I feel panicky because I see us falling apart. I am trying, and there’s times I feel like I’m going to die just from the effort that it takes to work on my life. I can’t share that with him because he’s not giving that same effort. I pray and let go, knowing I can’t change him. I go to church with the kids and try to teach them that they are children of God and oh so very special and important, and I see him dismiss them or call them names like "dumb ass." I know Cage is going to struggle for the next 14 years with school and keeping up with the other kids, and it kills me to hear daddy call him a dumb ass. In my head I’m shrieking no, no, no…. please don’t do this… he’s smart, he’s important, he’s good! Then I’m fighting myself not to admonish my husband at the same time, because that is the behavior I’m fighting against every day. It is so complicated. I understand that he is not a Christian and every Sunday we would go to church, he would act out. People were noticing, but it was luckily a fellow S-Anon-er and she just said she saw him in the truck and recognized the behavior so she just tried to gather me and the kids up and go in, all smiles and chatting. And it helped and I thank her. I understand that he doesn’t want to go to a Christian church with us, but I wish he would find a higher power and put some effort into this with me.
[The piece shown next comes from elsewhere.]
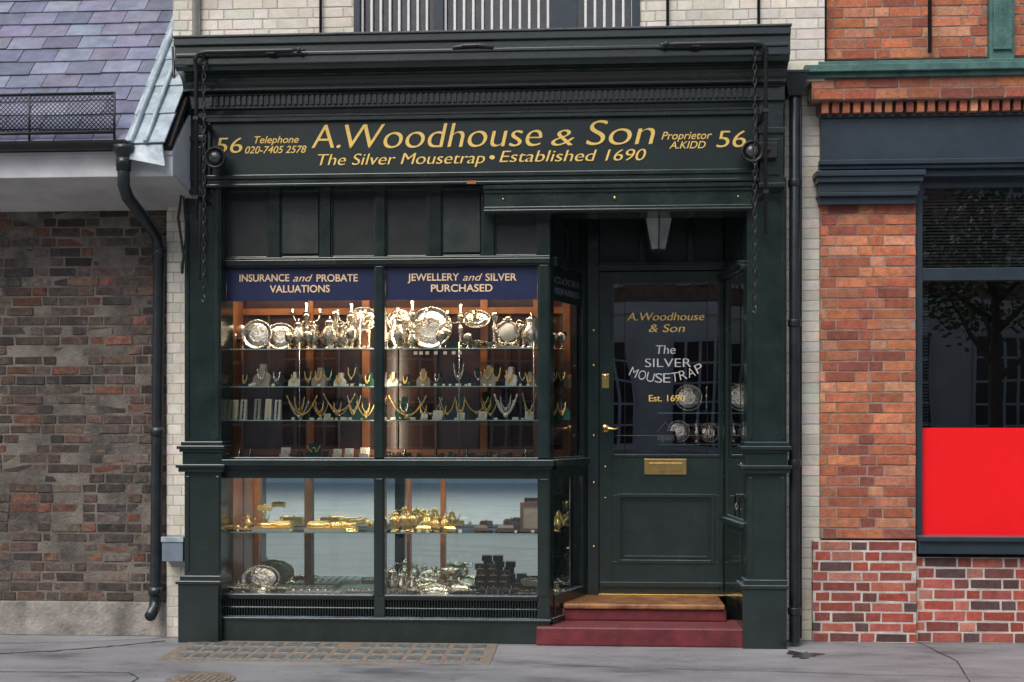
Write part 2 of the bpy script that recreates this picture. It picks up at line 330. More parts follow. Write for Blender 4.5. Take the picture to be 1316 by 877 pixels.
# ------------------------------------------------------------------ SHOP
shop=empty('jewellery_shop_building')
W=.12
b=B()
xl0,xl1=X(237,0),X(284,0); xr0,xr1=X(960,0),X(1010,0)
zt=Z(236,0,260)
zs=Z(591,.02,490)
for (x0,x1) in ((xl0,xl1),(xr0,xr1)):
    b.box(x0,x1,0,.32,0,zt,GREEN)
    for e in (x0+.012,x1-.037): b.box(e,e+.025,-.010,.01,zs+.15,zt-.03,GREEN)
    for z0,z1,pr in ((zs-.09,zs-.06,.035),(zs-.06,zs-.035,.05),(zs-.035,zs+.055,.012),(zs+.055,zs+.075,.03),(zs+.075,zs+.10,.045),(zs+.10,zs+.13,.02)):
        b.box(x0-pr,x1+pr*.8,-pr,.2,z0,z1,GREEN)
    zp=Z(745,0,255)
    b.box(x0-.035,x1-.008 if x0<0 else x1+.0,-.04,.33,0,zp-.03,GREEN)
    b.box(x0-.05,x1+.01,-.055,.25,zp-.03,zp-.005,GREEN)
    b.box(x0-.025,x1+.005,-.03,.25,zp-.005,zp+.03,GREEN)
    for e in (x0+.012,x1-.037): b.box(e,e+.025,-.008,.01,zp+.06,zs-.12,GREEN)
xw0=xl1; xc=X(707,W)
ztop=Z(233,W,500); zr1=Z(243,W,480); zr2=Z(331,W,480); zn1=Z(343,W,480); zn0=Z(386,W,480)
zwb=Z(588,W,480); zlt=Z(615,W,480); zlb=Z(764,W,480); zv1=Z(771,W,480); zv0=Z(793,W,480); zpl=Z(797,W-.04,480)
b.box(xw0,xc,W-.005,W+.10,zr1,ztop+.03,GREEN)
b.box(xw0,xc,W-.03,W+.10,zn1,zr2,GREEN); b.box(xw0,xc,W-.045,W-.03,zn1+.012,zr2-.018,GREEN)
st=[X(284,W),X(290,W),X(481,W),X(495,W),X(691,W),X(707,W)]
for i in (0,2,4):
    b.box(st[i],st[i+1],W-.02,W+.08,0.05,zn1,GREEN)
    b.box(st[i]+.012,st[i+1]-.012,W-.032,W-.02,zlb,zlt,GREEN)
    b.box(st[i]+.012,st[i+1]-.012,W-.032,W-.02,zwb,zn1,GREEN)
pan=[(290,345),(360,412),(425,483),(495,550),(567,620),(635,692)]
edges=[284]+[v for p_ in pan for v in p_]+[707]
for i in range(0,len(edges),2):
    b.box(X(edges[i],W),X(edges[i+1],W),W-.012,W+.08,zr2,zr1,GREEN)
for i,(p0,p1) in enumerate(pan):
    x0,x1=X(p0,W),X(p1,W)
    b.box(x0,x1,W+.022,W+.05,zr2,zr1,PANE)
    for e in ((x0,x0+.012),(x1-.012,x1)): b.box(e[0],e[1],W+.002,W+.024,zr2,zr1,GREEN)
    b.box(x0+.012,x1-.012,W+.002,W+.024,zr1-.014,zr1,GREEN); b.box(x0+.012,x1-.012,W+.002,W+.024,zr2,zr2+.014,GREEN)
    if i in (1,4):
        q=.015; b.box(x0+q,x1-q,W-.004,W+.012,zr2+.03,zr1-.04,GREENBOX)
b.box(xw0-.0,xc+.03,W-.13,W+.06,zs-.045,zs,GREEN)
b.box(xw0,xc+.015,W-.085,W+.06,zs-.07,zs-.045,GREEN)
b.box(xw0,xc,W-.035,W+.06,zlt,zs-.07,GREEN)
b.box(xw0,xc,W-.02,W+.06,zs,zwb,GREEN)
for (a,c) in ((st[1],st[2]),(st[3],st[4])):
    b.box(a,c,W-.015,W+.06,zv1,zlb,GREEN); b.box(a,c,W-.04,W-.0,zlb-.018,zlb,GREEN)
    b.box(a,c,W+.03,W+.05,zv0,zv1,DARK)
    n=int((c-a)/.020)
    for k in range(n+1):
        x=a+(c-a)*k/n; b.box(x-.005,x+.005,W+.0,W+.028,zv0,zv1,GREEN)
    b.box(a,c,W-.002,W+.030,(zv0+zv1)/2-.005,(zv0+zv1)/2+.005,GREEN)
    b.box(a,c,W-.012,W+.06,zpl,zv0,GREEN)
b.box(xw0,xc,W-.07,W+.08,0,zpl,GREEN); b.box(xw0,xc+.01,W-.09,W-.02,zpl,zpl+.018,GREEN)
# splayed bay return
P0=(X(707,W),W); P1=(X(755,.78),.78)
d=Vector((P1[0]-P0[0],P1[1]-P0[1])); Ls=d.length; d.normalize(); n=Vector((d.y,-d.x))
def sb(t0,t1,n0,n1,z0,z1,m=GREEN): b.obox(P0,d,n,t0,t1,n0,n1,z0,z1,m)
def xsp(y,off=.075): return P0[0]+(y-P0[1])*d[0]/d[1]-off
zceil=3.36
sb(0,.07,-.08,0,.0,zceil); sb(Ls-.09,Ls,-.08,0.0,.0,zceil)
for z0,z1,pr in ((zr1,zceil,0),(zn1,zr2,.02),(zs-.045,zs,.06),(zs-.07,zs-.045,.03),(zlt,zs-.07,.01),(zs,zwb,.01),(zpl+.02,zlb,.01),(0,zpl+.02,.03)):
    sb(.07,Ls-.09,-.06,pr,z0,z1)
sb(0,.07,0,.06,zs-.045,zs); sb(0,.07,0,.03,0,zpl+.02)
sb(.07,Ls-.09,-.05,-.03,zr2,zr1,PANE); sb(Ls*.47,Ls*.53,-.06,0,zr2,zr1)
Yb=-.03
zb0=Z(273,Yb,800); zb1=Z(236,Yb,800); xb0,xb1=X(623,Yb),X(966,Yb)
b.box(xb0,xb1,Yb,.25,zb0,zb1,GREEN)
b.box(xb0-.008,xb1+.005,Yb-.03,Yb,zb1-.035,zb1-.005,GREEN); b.box(xb0-.004,xb1,Yb-.015,Yb,zb1-.06,zb1-.035,GREEN)
b.box(xb0-.004,xb1,Yb-.02,Yb,zb0,zb0+.045,GREEN); b.box(xb0-.008,xb1+.004,Yb-.032,Yb-.02,zb0+.008,zb0+.022,GREEN)
for q in (.07,.95): b.ball((xb0+(xb1-xb0)*q,Yb-.004,(zb0+zb1)/2),.008,BRASS)
b.ball((X(790,Yb),Yb-.006,(zb0+zb1)/2),.014,BRASS)
xf0,xf1=X(240,-.02),X(1004,-.02)
zf0=Z(238,-.02,640); zf1=Z(134,-.02,640)
b.box(xf0,xf1,-.02,.3,zf0,zf1,GREEN)
zsg0=Z(222,-.03,640); zsg1=Z(153,-.03,640); xs0,xs1=X(272,-.03),X(969,-.03)
for z0,z1,pr in ((zf0,zf0+.02,.05),(zf0+.02,zf0+.045,.03),(zsg0-.03,zsg0,.045),(zsg0-.045,zsg0-.03,.03),(zsg1,zsg1+.022,.045),(zsg1+.022,zsg1+.04,.03)):
    b.box(xs0-.03,xs1+.03,-.02-pr,-.0,z0,z1,GREEN)
for x in (xs0-.022,xs1): b.box(x,x+.022,-.06,0,zsg0,zsg1,GREEN)
for (x0,x1) in ((xf0-.01,xs0-.035),(xs1+.035,xf1+.01)):
    b.box(x0,x1,-.06,.1,zf0-.02,zf1,GREEN)
    b.box(x0-.01,x1+.01,-.09,.1,zf0-.05,zf0-.02,GREEN); b.box(x0-.01,x1+.01,-.08,.1,zf0+.33,zf0+.37,GREEN)
    b.box(x0+.03,x1-.03,-.075,0,zf0+.04,zf0+.29,GREEN)
pr=[(.25,Z(41,-.37)),(-.37,Z(41,-.37)),(-.37,Z(50,-.37)),(-.345,Z(53,-.345)),(-.345,Z(76,-.345)),(-.325,Z(79,-.325)),(-.315,Z(84,-.315))]
for k in range(1,7):
    a=k/6*math.pi/2; pr.append((-.315+.15*math.sin(a)*1.0-.0, Z(84,-.315)-.085*(1-math.cos(a)) ))
zb_=pr[-1][1]; pr+=[(-.165,zb_-.02),(-.10,zb_-.025),(-.10,Z(134,-.10)),(-.07,Z(137,-.07)),(-.05,Z(142,-.05)),(-.05,Z(147,-.05)),(-.0,Z(150,0)),(.25,Z(150,0))]
xk0,xk1=X(224,-.35),X(1016,-.35)
b.prof(pr[::-1],xk0,xk1,GREEN)
zda,zdb=Z(131,-.10),Z(118,-.10)
nd=96; xd0,xd1=X(268,-.1),X(978,-.1)
for k in range(nd):
    x=xd0+(xd1-xd0)*(k+.5)/nd; b.box(x-.013,x+.013,-.118,-.09,zda,zdb,GREEN)
b.box(xd0-.03,xd1+.03,-.125,-.09,zdb,zdb+.014,GREEN)
b.box(xk0-.005,xk1+.005,-.385,.2,Z(41,-.37)+.001,Z(38,-.37),mat('dark_lead',(.06,.075,.08),(.03,.04,.045),rough=.5,scale=6,bump=.4))
b.box(xk0+.012,xk1-.012,-.362,-.34,Z(66,-.35),Z(62,-.35),GREEN)
b.box(xk0+.03,xk1-.03,-.185,-.10,zb_-.022,zb_-.008,GREEN)
b.build('shopfront_joinery',shop,bevel=.004)
b=B(); b.box(X(600,-.07),X(612,-.07),-.078,-.05,Z(236,-.07),Z(232,-.07),WOOD); b.build('peeled_paint',shop)
b=B()
for (a,c) in ((st[1],st[2]),(st[3],st[4])):
    b.quad([(a,W+.03,zwb),(c,W+.03,zwb),(c,W+.03,zn1),(a,W+.03,zn1)],GLASS)
    b.quad([(a,W+.03,zlb),(c,W+.03,zlb),(c,W+.03,zlt),(a,W+.03,zlt)],GLASS)
def sq(t0,t1,k,z0,z1,m):
    pa=(P0[0]+d[0]*t0+n[0]*k,P0[1]+d[1]*t0+n[1]*k); pb=(P0[0]+d[0]*t1+n[0]*k,P0[1]+d[1]*t1+n[1]*k)
    b.quad([(*pa,z0),(*pb,z0),(*pb,z1),(*pa,z1)],m)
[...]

I need to rethink this diary as a place for sharing these things considering he has access and reads this. Part of the "right" thing to do in my program is to not admonish or talk down to him, and if he reads this I effectively have done that. Urgh. It is hard to keep all of this inside and not have a friend to share with. Dear God, again, right? If nothing else I can certainly say that this addiction led to a serious relationship with God.